Putting Eclipse-like workspace under RTC source control
Hello everybody,
I'm pretty new to RTC in general, so please bear with me :)
I have various projects developed in an IDE based on Eclipse(but not Eclipse itself), which I have put under RTC version control. A simplified version of the situation is as follows:
COMPONENT1
eclipse_project1.1
eclipse_project1.2
COMPONENT2
eclipse_project2.1
eclipse_project2.2
The idea we are following is to create a workspace associated to every RTC component, so that when a developer wants to work on the component he/she just has to checkout the component and open the corresponding folder as an Eclipse workspace.

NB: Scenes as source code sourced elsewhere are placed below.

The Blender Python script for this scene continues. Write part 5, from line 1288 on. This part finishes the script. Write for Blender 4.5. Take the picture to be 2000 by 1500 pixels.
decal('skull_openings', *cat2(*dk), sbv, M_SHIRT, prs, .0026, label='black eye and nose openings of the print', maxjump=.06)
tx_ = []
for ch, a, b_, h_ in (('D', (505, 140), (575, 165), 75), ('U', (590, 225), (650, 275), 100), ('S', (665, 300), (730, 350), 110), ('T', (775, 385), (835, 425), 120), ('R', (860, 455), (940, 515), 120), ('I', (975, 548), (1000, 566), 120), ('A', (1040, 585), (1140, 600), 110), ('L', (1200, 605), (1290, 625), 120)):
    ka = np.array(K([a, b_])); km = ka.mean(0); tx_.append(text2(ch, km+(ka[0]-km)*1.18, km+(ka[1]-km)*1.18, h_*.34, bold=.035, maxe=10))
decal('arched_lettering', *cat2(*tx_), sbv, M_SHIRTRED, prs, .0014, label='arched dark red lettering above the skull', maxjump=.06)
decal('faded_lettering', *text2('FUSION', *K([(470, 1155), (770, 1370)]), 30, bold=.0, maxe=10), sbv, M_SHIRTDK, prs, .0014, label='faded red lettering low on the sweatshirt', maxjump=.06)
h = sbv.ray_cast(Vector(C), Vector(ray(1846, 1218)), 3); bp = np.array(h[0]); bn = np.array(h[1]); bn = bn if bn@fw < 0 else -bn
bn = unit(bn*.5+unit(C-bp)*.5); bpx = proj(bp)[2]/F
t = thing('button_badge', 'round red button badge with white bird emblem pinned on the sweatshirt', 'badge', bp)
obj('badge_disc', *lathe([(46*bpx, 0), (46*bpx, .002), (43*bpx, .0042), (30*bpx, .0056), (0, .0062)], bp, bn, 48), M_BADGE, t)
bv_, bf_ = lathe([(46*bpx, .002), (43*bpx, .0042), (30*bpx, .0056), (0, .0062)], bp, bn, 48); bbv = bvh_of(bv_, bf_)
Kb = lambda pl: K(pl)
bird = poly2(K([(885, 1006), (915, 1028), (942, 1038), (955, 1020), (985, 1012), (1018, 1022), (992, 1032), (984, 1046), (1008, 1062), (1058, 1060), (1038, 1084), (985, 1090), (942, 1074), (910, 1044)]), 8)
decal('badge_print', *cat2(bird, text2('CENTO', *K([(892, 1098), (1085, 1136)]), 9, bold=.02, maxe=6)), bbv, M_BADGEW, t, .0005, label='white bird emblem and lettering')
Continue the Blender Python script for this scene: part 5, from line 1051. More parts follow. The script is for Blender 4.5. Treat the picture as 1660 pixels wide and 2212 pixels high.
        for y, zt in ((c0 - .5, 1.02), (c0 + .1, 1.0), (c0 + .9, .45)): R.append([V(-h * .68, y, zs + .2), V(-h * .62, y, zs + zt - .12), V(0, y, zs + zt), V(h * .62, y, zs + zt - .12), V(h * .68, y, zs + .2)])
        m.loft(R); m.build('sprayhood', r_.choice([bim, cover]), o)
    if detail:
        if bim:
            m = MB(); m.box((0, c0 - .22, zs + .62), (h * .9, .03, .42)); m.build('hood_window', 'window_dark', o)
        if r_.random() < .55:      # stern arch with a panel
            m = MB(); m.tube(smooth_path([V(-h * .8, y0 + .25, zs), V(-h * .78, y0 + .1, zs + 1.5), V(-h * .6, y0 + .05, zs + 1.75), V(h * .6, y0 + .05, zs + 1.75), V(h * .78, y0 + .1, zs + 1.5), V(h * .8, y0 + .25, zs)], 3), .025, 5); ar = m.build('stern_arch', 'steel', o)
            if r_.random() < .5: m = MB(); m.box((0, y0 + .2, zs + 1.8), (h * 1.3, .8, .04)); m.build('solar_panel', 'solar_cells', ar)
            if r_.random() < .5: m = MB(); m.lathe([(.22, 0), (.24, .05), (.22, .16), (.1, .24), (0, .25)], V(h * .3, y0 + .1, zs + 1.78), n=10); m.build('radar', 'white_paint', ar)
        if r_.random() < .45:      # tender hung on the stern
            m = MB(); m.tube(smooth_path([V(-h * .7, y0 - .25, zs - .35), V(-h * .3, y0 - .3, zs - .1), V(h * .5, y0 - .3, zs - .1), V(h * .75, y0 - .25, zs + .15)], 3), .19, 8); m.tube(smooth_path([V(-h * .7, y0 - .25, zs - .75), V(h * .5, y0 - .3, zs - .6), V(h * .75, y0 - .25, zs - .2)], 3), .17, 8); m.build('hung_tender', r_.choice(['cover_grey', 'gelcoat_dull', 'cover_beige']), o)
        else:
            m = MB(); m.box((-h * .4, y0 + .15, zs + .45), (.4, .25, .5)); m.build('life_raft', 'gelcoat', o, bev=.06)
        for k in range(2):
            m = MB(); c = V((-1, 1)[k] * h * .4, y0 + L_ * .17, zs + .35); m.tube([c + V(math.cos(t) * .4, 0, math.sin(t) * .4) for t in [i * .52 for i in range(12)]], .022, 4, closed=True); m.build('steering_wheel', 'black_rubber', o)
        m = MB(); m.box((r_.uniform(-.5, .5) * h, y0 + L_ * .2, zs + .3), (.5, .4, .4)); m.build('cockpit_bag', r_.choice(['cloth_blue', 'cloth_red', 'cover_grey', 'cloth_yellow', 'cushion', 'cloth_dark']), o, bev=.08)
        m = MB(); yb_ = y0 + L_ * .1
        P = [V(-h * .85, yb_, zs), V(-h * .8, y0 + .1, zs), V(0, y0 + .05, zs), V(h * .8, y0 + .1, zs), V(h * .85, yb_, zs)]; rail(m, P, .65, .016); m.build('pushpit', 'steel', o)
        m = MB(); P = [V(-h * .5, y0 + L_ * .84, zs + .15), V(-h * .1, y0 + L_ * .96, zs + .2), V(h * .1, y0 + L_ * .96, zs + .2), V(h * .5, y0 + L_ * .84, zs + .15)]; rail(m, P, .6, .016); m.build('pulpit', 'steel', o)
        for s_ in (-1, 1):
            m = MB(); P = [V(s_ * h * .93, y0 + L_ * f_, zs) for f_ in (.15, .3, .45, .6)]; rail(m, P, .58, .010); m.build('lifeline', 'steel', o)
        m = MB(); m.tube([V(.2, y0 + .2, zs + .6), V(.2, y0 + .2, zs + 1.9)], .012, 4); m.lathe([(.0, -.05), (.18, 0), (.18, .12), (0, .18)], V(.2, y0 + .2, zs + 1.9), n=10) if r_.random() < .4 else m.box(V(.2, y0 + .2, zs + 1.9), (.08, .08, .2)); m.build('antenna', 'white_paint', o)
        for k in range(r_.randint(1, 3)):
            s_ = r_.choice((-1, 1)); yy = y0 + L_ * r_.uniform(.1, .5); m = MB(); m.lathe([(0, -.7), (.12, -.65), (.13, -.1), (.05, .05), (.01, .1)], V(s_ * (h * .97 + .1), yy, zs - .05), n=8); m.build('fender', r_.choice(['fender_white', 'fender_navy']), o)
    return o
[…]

But.... by doing so all the metadata associated to the workspace has ended up on RTC source control as well, and i am already starting to see the problem with this:
1) every time i open the workspace, some of the metadata is updated, adding noise to the changes detected
2) when another developer opens it..... there are conflicts on that metadata
What do i have to change? Should i just put some of the metadata under the ignore list and i'm set? Or is this approach inherently wrong?
Thanks in advance!
3 answers
Comments
Hello Arun, thanks for your answer :)
What you mean with 1) is that every different user should set up a local eclipse workspace? In other words, you suggest the following workflow?
1) User A creates the eclipse workspace he wants to track in RTC
2) User A uploads the projects in RTC, EXCLUDING workspace metadata (ignoring completely the .metadata folder)
3) User B wants to start working on that workspace and creates an EMPTY workspace on his/her machine
4) User B checks out the projects from RTC
5) User B imports the projects in his/her local workspace using Eclipse's "Import from file system" feature.
Is there not any way to share the workspace's metadata (i.e. versioning only a subset of the metadata which doesn't change every time and can then safely be versioned?)
I think you hinted on the answer yourself.. you would ignore the Eclipse project related metadata files. This would create an ignore file (called .jazzignore) that you would want to check-in and deliver. It sounds like you don't want these files under source control... so I would delete them, and deliver the change set to the rest of the team (to clean up the repo), then create and deliver the ignore file.
Comments
Hello Geoffrey, and thanks for the answer!
To keep things simple and easy, yes, there should be a 1-1 relationship between a repository workspace, a sandbox, and an Eclipse workspace.